Voor wat het zelfstandig verzoek van de moeder betreft, overweegt de kinderrechter het volgende. Er is sprake van een positieve ontwikkeling in het contact tussen [minderjarige] en de vader. Deze is echter nog erg pril. Het is enerzijds positief dat de moeder steeds meer vertrouwen in de omgang tussen [minderjarige] en de vader lijkt te krijgen en zich daarvoor ook wil inzetten. Anderzijds heeft de moeder nog steeds moeite met het loslaten van de regie over de zorgregeling en met haar verzoek lijkt zij (het behoud van) haar regie te willen vastleggen.
5.4.
[minderjarige] is nog jong. Om in de toekomst rekening te kunnen houden met veranderende omstandigheden in haar leven is het niet in haar belang om de zorgregeling aan te passen in die zin dat exact wordt vastgelegd waar de overdracht van [minderjarige] zal plaatsvinden. Aan een dergelijke vastlegging zit het risico verbonden van stagnatie in de omgang van [minderjarige] met de vader en dit moet worden voorkomen. De huidige zorgregeling is duidelijk en wordt nagekomen. De kinderrechter ziet dan ook op dit moment geen aanleiding om de verdeling van de zorg- en opvoedingstaken nader in te vullen met een concrete bepaling van locaties en (nadere) tijdstippen van de omgangsmomenten. Bovendien omvat de nadere regeling die de moeder wil geen (verdere) invulling van (de verdeling van) de vakanties. De kinderrechter acht het nog steeds van belang dat de GI de regie houdt over de uitvoering - en, eventueel, binnen de kaders zoals die bij beschikking van 28 februari 2024 zijn gegeven, nadere invulling - van de zorgregeling voor de duur van de ondertoezichtstelling. De kinderrechter zal dan ook het zelfstandig verzoek van de moeder afwijzen, omdat zij dit niet in het belang van [minderjarige] acht.

6.De beslissing

De kinderrechter:
6.1.
verlengt de ondertoezichtstelling van [minderjarige] tot 30 april 2025;
6.2.
verklaart deze beschikking uitvoerbaar bij voorraad;
6.3.
wijst het zelfstandig verzoek van de moeder af.

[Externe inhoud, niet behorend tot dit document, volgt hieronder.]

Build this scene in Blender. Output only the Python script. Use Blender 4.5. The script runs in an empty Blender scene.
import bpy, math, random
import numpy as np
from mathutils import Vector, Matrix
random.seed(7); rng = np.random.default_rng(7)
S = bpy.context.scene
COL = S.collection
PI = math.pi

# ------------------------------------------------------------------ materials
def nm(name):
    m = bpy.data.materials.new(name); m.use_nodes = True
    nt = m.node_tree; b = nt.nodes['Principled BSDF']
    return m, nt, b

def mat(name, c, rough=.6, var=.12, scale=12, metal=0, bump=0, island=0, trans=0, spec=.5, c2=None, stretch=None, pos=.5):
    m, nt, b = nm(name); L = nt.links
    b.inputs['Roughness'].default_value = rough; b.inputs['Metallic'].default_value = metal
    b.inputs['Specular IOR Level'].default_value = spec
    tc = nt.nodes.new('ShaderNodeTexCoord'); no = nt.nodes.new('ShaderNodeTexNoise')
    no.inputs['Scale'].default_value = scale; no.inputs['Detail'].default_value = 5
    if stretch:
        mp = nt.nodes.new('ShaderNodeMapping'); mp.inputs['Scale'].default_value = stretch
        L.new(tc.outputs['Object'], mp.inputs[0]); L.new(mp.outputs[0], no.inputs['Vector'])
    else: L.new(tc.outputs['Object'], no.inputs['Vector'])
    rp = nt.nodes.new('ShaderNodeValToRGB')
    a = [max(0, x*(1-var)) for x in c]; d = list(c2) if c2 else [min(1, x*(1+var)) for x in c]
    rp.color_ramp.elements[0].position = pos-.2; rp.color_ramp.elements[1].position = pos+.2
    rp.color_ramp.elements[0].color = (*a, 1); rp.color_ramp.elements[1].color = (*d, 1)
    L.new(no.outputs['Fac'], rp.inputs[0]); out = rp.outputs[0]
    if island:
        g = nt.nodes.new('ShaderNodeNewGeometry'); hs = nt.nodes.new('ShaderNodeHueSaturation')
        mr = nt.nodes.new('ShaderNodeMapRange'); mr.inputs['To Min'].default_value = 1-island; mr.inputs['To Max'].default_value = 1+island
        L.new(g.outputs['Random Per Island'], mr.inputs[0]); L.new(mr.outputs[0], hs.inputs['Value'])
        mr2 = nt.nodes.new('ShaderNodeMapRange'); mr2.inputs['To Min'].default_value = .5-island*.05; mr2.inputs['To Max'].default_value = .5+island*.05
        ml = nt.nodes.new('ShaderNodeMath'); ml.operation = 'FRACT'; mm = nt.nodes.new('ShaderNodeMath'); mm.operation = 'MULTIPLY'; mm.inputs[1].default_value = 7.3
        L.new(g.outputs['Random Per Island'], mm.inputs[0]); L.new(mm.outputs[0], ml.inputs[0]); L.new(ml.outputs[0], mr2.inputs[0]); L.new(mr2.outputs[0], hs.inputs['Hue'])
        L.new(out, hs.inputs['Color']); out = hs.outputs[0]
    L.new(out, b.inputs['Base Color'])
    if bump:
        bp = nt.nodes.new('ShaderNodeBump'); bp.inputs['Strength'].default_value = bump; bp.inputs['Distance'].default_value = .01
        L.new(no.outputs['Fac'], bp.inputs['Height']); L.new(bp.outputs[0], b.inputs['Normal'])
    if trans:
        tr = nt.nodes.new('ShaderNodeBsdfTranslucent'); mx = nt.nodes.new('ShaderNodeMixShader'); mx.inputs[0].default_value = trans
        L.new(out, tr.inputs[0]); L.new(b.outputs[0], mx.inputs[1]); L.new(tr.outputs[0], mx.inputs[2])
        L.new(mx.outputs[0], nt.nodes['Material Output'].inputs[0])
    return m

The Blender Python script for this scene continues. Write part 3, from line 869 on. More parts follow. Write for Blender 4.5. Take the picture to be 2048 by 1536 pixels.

Deze beschikking is gegeven door mr. A. Verweij, kinderrechter, en in het openbaar uitgesproken op 29 oktober 2024, in aanwezigheid van A.L.I. Janssens als griffier, en op schrift gesteld op 11 november 2024.
Hoger beroep tegen deze beschikking kan worden ingesteld:
  • door de verzoeker en degenen aan wie een afschrift van de beschikking is verstrekt of verzonden, binnen drie maanden na de dag van de uitspraak;
  • door andere belanghebbenden binnen drie maanden na de betekening daarvan of nadat de beschikking aan hen op een andere wijze bekend is geworden.
Het hoger beroep moet, door tussenkomst van een advocaat, worden ingediend bij de griffie van het gerechtshof te Den Haag.